The Boring Way To Get Great Results
Consistency is boring which is exactly why it works
It’s also one of the most powerful things you can do for your training, nutrition, work and life. It doesn’t give you dramatic stories to brag about or sexy pictures to post. It’s just turning up, again and again, and doing the work.
The uncomfortable truth is: the things that work best are rarely exciting and can feel too simple, too steady, and, if we’re honest - too boring.
Why Most Plans Fail
Most of us don’t struggle because we lack motivation. We struggle because we rely on approaches that only work when everything’s going well.
Monday morning, new plan, everything dialled in. You’re eating perfectly, training hard and throwing yourself into work. For a while, it feels great. But this only works when life stays predictable, which it rarely does - work gets busy, sleep drops, something social comes up, then you miss a session and suddenly the perfect structure starts crumbling.

Lace up - even when you don't feel like it - to maintain consistency
Not because you’ve failed, but because it was never designed to handle real life.
A better approach is to aim for repeatable instead - think of it as the 7/10 rule. Ignore 10/10 and aim to be consistently decent across multiple areas instead. Train well without wrecking yourself, eat well without overthinking it, and build a routine that still looks like real life.
A good week reflects that. You train a few times, apply yourself at work, eat well most of the time, sleep reasonably well, and still have time for friends and family. None of it looks impressive in isolation, but it’s repeatable. One perfect week changes little - fifty repeatable weeks change everything which is where the real magic is.
This is how compound interest works. Put away just £100 a month and earn around 7% a year - roughly what the stock market has returned historically - and after 30 years you’ve invested £36,000 of your own money. But thanks to compounding the pot’s worth over £120,000.
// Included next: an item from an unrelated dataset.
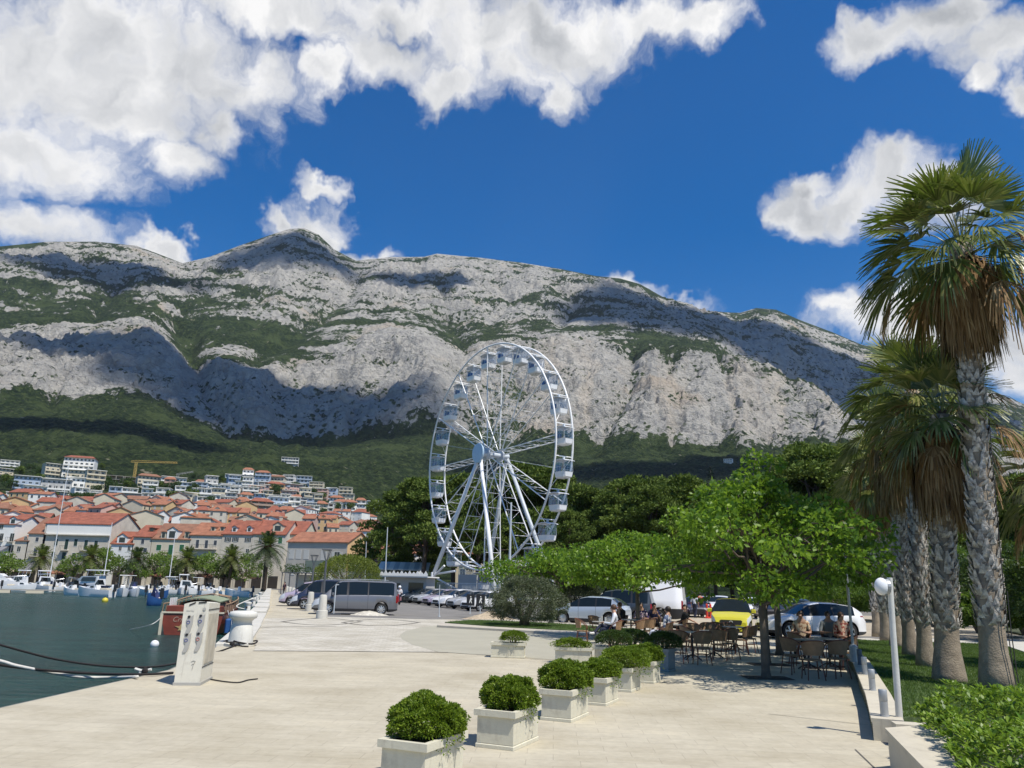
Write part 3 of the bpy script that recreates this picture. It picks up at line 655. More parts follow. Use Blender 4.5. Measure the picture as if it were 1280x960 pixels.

Amazing achievements are within reach with consistently showing up every single day
Training, nutrition and life work the same way. You don’t need one breakthrough - you need consistent, repeatable wins that compound.
What This Looks Like In The Real World
I’ve had to learn this the hard way.
As a high-level triathlete and multiple Kona qualifier, I would build my training weeks aggressively, starting at around 12 hours, pushing to 15, then 17. On paper, it was progress.
In reality, it wasn’t. By the time I hit those bigger weeks, fatigue had built up, sessions started to suffer and I needed a week just to recover. Social time was sacrificed, family events missed, and then I’d resent training.
Eventually, instead of chasing bigger peaks, I focused on consistency, settling into steady weeks without the spikes. Sessions improved, recovery got easier, and I stopped feeling like I was constantly digging myself out of a hole.

This is me crossing the finish line of the Ironman World Championships in Kona, Hawaii (after figuring out that consistent training beat all other 'hero' methods!)
But the most interesting part was what happened over time. Even though my big weeks were smaller, my annual average went up. I was doing more, not less, simply because I could keep going.
I saw the same pattern with nutrition. The more extreme I went - fasting, low carb, trying to “lean out” quickly - the more it backfired. I’d crash, overeat and undo the progress.
When I simplified things and focused on eating well most of the time, everything stabilised. Energy improved, training improved and the stop-start disappeared.
Which is the point. Consistency isn’t about lowering standards - it’s about finding a level you can maintain week in, week out.
Make It Easy To Show Up
If consistency is the goal, focus needs to shift from motivation to making it easier to show up. If your plan only works on your best days, it’s not a good plan.
Lower the bar slightly so your routine still works on busy or low-energy days, keep things simple so they’re easy to repeat, and build enough flexibility that one off day doesn’t derail everything.

We created our Ultimate Daily Greens with consistency in mind. At less than 99p per day, it contains everything you need (and nothing you don't) and, most importantly, is available in a range of flavours so it's genuinely enjoyable - super important for consistency
What You Do Regularly Is What You Become
Progress is defined by what you do on ordinary days, not your best ones. The slightly tired Tuesday, the busy Thursday, the weekend where plans change - these shape the bigger picture.
So here’s the challenge - commit to six months of consistency. Not perfect weeks or all-in efforts, but repeatable ones. Train regularly, eat well most of the time, get enough sleep, and keep turning up when things aren’t ideal.
At first, it will feel underwhelming. But give it time, and the might of the compounding effect becomes impossible to ignore.